The one exception is that Scala 3 will dispatch off the type of the receiver (first argument) instead of shadowing the method name, which makes it act like it belongs to the class it’s extending. Originally it didn’t work that way, but that made extension methods extremely brittle for the same reason that it would be extremely brittle if different classes couldn’t have the same method names–import too much (or someone changes something) and now everything is broken!
Therefore, it was changed to act less like a method (ordinary methods still shadow each other) and more like a method on the class that is its first argument.
2 Likes
Thanks for your replies. I understand how extensions are desugared. I was just confused, why such code compiles in Scala 3 
implicit class X[T](t: T) {
def m(v: T): T = v
}
5.m("str")
It seems the compiler treat extension methods and curried functions differently.

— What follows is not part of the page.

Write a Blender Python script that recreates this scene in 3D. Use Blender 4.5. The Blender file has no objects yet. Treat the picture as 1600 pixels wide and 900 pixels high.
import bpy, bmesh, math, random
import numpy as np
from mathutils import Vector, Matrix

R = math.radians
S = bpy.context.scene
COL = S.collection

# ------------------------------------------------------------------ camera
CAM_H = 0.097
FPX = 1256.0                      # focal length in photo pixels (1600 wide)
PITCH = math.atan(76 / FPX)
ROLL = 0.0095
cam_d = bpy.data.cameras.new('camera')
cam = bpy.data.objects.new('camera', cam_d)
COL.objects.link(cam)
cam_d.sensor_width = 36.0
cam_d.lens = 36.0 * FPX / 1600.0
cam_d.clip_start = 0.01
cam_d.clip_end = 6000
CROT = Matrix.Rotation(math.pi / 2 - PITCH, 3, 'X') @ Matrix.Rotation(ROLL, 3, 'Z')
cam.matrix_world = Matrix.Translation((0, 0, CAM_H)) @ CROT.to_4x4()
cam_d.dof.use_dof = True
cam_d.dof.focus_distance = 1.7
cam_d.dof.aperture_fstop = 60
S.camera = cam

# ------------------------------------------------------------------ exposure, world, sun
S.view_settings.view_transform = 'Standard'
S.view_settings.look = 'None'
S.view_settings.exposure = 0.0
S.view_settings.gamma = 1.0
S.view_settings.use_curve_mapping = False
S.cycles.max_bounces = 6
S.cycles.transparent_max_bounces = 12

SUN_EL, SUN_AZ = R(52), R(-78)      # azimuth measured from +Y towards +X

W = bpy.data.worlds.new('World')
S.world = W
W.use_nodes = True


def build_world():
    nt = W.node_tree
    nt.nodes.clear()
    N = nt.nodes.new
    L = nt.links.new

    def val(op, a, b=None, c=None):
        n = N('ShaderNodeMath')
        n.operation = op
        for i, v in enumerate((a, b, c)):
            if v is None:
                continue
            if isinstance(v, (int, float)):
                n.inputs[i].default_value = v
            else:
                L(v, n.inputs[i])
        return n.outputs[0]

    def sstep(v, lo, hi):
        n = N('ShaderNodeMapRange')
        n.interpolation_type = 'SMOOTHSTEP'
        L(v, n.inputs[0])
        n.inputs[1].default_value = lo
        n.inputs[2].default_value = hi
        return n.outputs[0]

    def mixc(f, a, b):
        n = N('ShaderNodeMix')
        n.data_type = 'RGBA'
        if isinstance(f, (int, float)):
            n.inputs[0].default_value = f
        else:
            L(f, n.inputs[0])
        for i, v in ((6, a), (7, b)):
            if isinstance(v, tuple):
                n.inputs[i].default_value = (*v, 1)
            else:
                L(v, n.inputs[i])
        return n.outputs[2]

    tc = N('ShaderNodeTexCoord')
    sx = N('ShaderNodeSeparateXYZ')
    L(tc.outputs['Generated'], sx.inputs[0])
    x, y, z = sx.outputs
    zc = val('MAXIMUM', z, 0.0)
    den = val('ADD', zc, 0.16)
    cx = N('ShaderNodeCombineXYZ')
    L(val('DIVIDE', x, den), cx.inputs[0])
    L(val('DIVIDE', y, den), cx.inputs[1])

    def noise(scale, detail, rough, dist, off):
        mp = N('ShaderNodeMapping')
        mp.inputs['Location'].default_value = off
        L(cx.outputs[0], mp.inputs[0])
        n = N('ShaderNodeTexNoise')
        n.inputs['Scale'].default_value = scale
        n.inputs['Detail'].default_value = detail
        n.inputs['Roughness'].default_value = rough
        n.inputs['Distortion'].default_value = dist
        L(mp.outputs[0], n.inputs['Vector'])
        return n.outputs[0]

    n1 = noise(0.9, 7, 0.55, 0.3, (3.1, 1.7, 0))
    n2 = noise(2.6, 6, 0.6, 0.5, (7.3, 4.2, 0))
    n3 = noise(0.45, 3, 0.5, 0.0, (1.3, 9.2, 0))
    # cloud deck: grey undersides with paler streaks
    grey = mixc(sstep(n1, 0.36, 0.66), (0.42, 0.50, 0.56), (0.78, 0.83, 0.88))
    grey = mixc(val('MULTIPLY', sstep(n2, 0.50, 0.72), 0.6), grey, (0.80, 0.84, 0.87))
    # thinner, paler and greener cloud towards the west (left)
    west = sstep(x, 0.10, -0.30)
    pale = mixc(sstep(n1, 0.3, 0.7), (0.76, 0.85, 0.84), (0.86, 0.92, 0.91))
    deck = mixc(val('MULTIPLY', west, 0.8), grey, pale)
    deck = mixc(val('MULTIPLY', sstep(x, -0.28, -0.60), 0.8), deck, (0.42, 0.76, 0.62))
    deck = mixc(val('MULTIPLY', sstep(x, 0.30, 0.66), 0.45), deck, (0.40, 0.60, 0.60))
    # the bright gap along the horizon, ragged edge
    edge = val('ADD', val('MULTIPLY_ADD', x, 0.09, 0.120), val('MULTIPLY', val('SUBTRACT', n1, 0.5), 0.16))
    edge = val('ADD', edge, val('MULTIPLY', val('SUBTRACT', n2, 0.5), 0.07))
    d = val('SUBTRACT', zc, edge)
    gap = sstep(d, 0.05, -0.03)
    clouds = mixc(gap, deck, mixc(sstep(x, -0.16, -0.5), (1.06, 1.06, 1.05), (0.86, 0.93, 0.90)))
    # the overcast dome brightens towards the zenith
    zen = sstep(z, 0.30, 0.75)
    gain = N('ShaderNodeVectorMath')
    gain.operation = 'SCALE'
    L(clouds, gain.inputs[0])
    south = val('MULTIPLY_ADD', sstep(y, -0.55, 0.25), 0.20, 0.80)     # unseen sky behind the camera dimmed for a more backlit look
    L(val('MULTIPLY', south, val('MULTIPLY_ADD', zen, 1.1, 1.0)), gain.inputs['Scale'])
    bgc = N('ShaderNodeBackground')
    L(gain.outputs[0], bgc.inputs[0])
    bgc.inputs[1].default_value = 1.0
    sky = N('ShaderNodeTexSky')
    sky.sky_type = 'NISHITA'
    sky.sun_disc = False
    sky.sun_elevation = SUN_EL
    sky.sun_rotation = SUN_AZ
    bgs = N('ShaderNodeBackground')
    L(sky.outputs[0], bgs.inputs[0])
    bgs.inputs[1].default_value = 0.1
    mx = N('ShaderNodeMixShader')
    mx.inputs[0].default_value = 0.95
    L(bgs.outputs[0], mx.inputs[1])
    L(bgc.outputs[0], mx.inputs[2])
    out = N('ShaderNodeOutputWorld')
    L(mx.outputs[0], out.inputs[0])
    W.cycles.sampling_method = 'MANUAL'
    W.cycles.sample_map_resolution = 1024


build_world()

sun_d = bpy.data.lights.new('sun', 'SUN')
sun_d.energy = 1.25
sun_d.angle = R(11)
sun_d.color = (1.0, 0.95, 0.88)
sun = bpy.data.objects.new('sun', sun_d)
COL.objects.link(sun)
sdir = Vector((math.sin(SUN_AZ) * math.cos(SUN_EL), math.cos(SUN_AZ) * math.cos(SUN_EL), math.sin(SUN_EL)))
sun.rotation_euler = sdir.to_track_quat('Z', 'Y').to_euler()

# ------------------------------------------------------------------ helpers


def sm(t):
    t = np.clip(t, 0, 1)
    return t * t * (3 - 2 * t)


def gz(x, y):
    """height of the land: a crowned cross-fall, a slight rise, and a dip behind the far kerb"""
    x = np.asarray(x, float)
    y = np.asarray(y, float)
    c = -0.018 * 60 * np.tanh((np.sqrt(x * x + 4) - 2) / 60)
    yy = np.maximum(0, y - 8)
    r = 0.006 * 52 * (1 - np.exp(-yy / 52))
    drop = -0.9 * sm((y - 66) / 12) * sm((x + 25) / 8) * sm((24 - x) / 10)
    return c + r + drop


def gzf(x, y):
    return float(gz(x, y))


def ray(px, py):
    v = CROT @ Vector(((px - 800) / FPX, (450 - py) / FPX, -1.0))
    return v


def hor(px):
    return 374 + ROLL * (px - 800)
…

And also, generics inferences are not done from left to right.
extension[T](x: T)
def m(y: T) = y
def foo[T](x: T)(y: T) = y
5.m("q")
val x = 5
x.m("q")
foo(5)("q") // Does Type infer based on the whole expression?
foo.apply(5).apply("q")
val inter = foo(5)
inter("q") // only this line triggers a compilation error.
Interesting, it seems so when it comes to Union types (I suppose Union types provide a good, easy way to “widen” the type accurately?)
It does make some sense; when we have foo(5) we get the possible T = Int but there is no reason (at that moment) to widen it to Int | Any or ? >: Int or something like that… So the union at foo(5)("q") seems like a “sensible, useful special case decision”. I can appreciate it, even though it seems “irregular”. I wonder how it was back in Scala 2 (which had no union types)?
Anyway, it never ceases to amaze me how much everyone avoids providing type arguments like it’s the plague
I changed my frame of mind about this; I don’t rely too much on type inference (I know it’s undecidable and cannot read my mind; so the compiler has to make some “choices”), I provide the types usually.
1 Like
It varies for me, but it’s fascinating to look at some of the code I wrote a dozen years ago and realize that I used type ascriptions far less often then than I do now.